What Is KYC in Crypto?

KYC stands for Know Your Customer, a process by which financial services verify the identity of their users. In crypto, KYC is required by centralized exchanges and some regulated services before users can access full trading features or withdraw larger amounts. If you use a CEX, you will almost certainly encounter a KYC flow at some point.

How KYC Works in Crypto

A typical KYC process on a centralized exchange asks for a government-issued ID, a photo or selfie for facial verification, and sometimes proof of address. The exchange uses this data to comply with anti-money laundering (AML) regulations and to prevent fraud. Most exchanges tier their KYC requirements: basic accounts may have withdrawal limits, while fully verified accounts get higher limits and access to additional features.

KYC vs. Non-KYC Platforms

Decentralized exchanges and non-custodial wallets do not require KYC because they do not hold user funds.

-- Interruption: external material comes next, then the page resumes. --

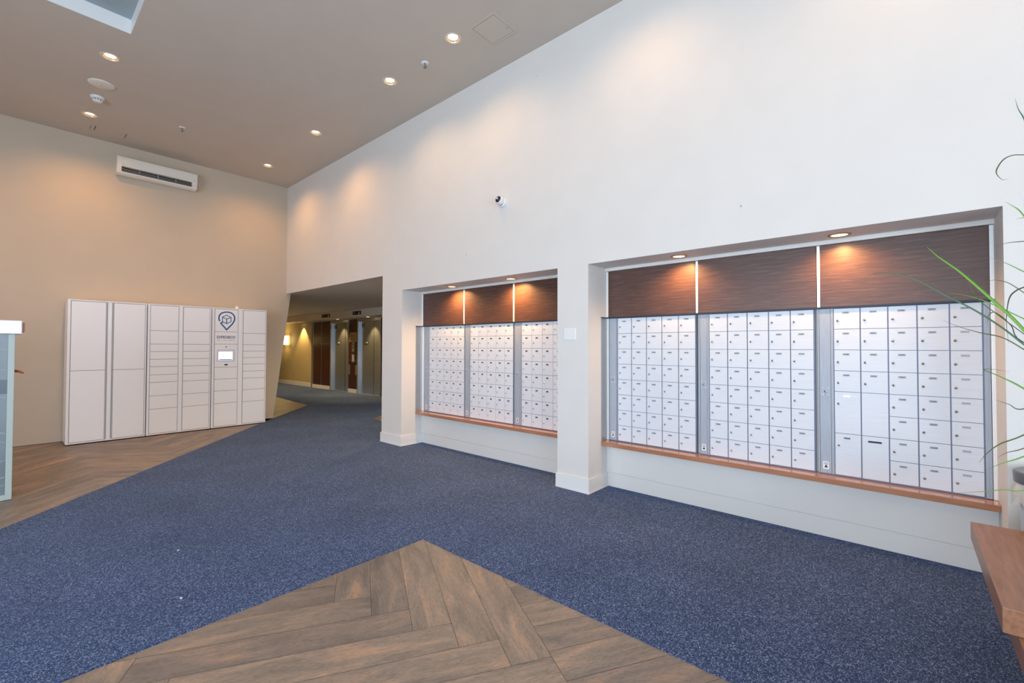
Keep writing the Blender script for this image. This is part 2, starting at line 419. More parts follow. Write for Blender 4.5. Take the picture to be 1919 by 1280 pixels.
zt = ZC+.147
box(bm, x0-.03, x0, y0-.03, y1+.03, ZC+.001, zt); box(bm, x1+.0005, x1+.03, y0-.03, y1+.03, ZC+.001, zt)
box(bm, x0, x1, y0-.03, y0, ZC+.001, zt); box(bm, x0, x1, y1+.0005, y1+.03, ZC+.001, zt)
struct('trim_1', bm, M['white'])
bm = B(); box(bm, x0-.03, x1+.03, y0-.03, y1+.03, zt, zt+.02); struct('ceiling_tray', bm, M['tray'])

# ------------------------------------------------------------------ lobby shell behind the opening
bm = B(); box(bm, XW+.0205, XE+.4, YO+.0005, YB+.13, ZO, ZO+.099); box(bm, XT-.02, XE+.4, YB+.13, 19.7, ZO, ZO+.1); box(bm, 3.0, XT-.02, YB+.12, 19.7, ZO, ZO+.1)
struct('ceiling_lobby', bm, M['lobceil'])
bm = B(); box(bm, XT, XE+.4, YO-.25, YO, 0, ZO); struct('wall_lobby_side', bm, M['wall'])
bm = B()  # thin pale strips crossing the pane
box(bm, XE, XE+.3, 15.35, 19.7, 0, ZO)           # ochre wall left of the elevators
box(bm, 3.0, XE, 19.5, 19.7, 0, ZO); box(bm, 2.9, 3.1, YB+.14, 19.7, 0, ZO)
struct('wall_lobby_ochre', bm, M['lobwall'])
bm = B(); box(bm, 6.55, XE, YO, 19.5, 2.245, ZO-.001); struct('ceiling_bulkhead', bm, M['lobceil'])
bm = B()  # thin pale strips crossing the pane
box(bm, XE+.24, XE+.36, YO, 15.3, 0, ZO)
box(bm, XE, XE+.24, YO, 10.98, 0, 2.244)
struct('wall_elevator', bm, M['darkwood'])
bm = B(); box(bm, XE-.012, XE-.001, YO, 15.3, 2.215, 2.243); struct('trim_2', bm, M['steel_h'])

# ------------------------------------------------------------------ baseboards
HB = .137
def bb(bm, x0, x1, y0, y1): box(bm, x0, x1, y0, y1, 0.001, HB)
t = .013
bm = B()  # thin pale strips crossing the pane
bb(bm, XW-t, XW-.0005, R1[1]-.0005, YO+.0005); bb(bm, XW-t, XT, YO+.0005, YO+t); bb(bm, XW-t, XM-.001, R1[1]-t, R1[1]-.0005)
box(bm, XW-t-.005, XW-t, R1[1]-t, YO+t, 0.001, .014); box(bm, XW-t-.005, XM-.001, R1[1]-t-.005, R1[1]-t, 0.001, .014)
struct('baseboard_pillar_near_elevators', bm, M['white'])
bm = B()  # thin pale strips crossing the pane
bb(bm, XW-t, XW-.0005, R2_[1]-.0005, R1[0]+.0005); bb(bm, XW-t, XM-.001, R2_[1]-t, R2_[1]-.0005); bb(bm, XW-t, XM-.001, R1[0]+.0005, R1[0]+t)
box(bm, XW-t-.005, XW-t, R2_[1]-t, R1[0]+t, 0.001, .014); box(bm, XW-t-.005, XM-.001, R2_[1]-t-.005, R2_[1]-t, 0.001, .014)
struct('baseboard_pillar', bm, M['white'])
bm = B(); bb(bm, XW-t, XW-.0005, YF, R2_[0]); struct('baseboard_right', bm, M['white'])
bm = B(); bb(bm, XL, 3.455, YB-t, YB-.0005); box(bm, XL, 3.46, YB-t-.005, YB-.0005, .001, .014)
struct('baseboard_back', bm, M['wallback'])
bm = B(); bb(bm, XE-t, XE-.0005, 15.35, 19.5); struct('baseboard_lobby', bm, M['white'])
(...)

You connect your own wallet and trade directly on-chain through a DEX, without a central party that needs to verify your identity. This is one of the core appeals of DeFi: financial access without identity gates. The tradeoff is that users bear full responsibility for their own security and have no recourse if they make a mistake.

Risks and Privacy Considerations

KYC data collected by exchanges is a valuable target for hackers. Several major exchanges have suffered data breaches that exposed user identity documents. Submitting KYC to many different platforms increases the surface area of exposure. Some users prefer to keep their on-chain activity separate from their verified identity to reduce the risk of linking wallets to a real-world name.

FAQ

What is KYC in crypto?

KYC (Know Your Customer) is an identity verification process that centralized exchanges use to comply with financial regulations. It typically involves submitting a government ID and sometimes a photo.

Do all crypto platforms require KYC?

No. Decentralized exchanges and non-custodial wallets do not require KYC. Only centralized platforms that hold user funds or are subject to financial regulation typically require identity verification.

Is KYC safe?

KYC submissions are stored by the platform, which makes them a target in the event of a data breach. Use KYC only with reputable, well-established platforms and avoid submitting your documents to obscure or unverified services.

What happens if I do not complete KYC?

On most centralized exchanges, incomplete KYC limits your withdrawal amounts and may block access to certain features. Completing KYC usually unlocks higher limits and full platform access.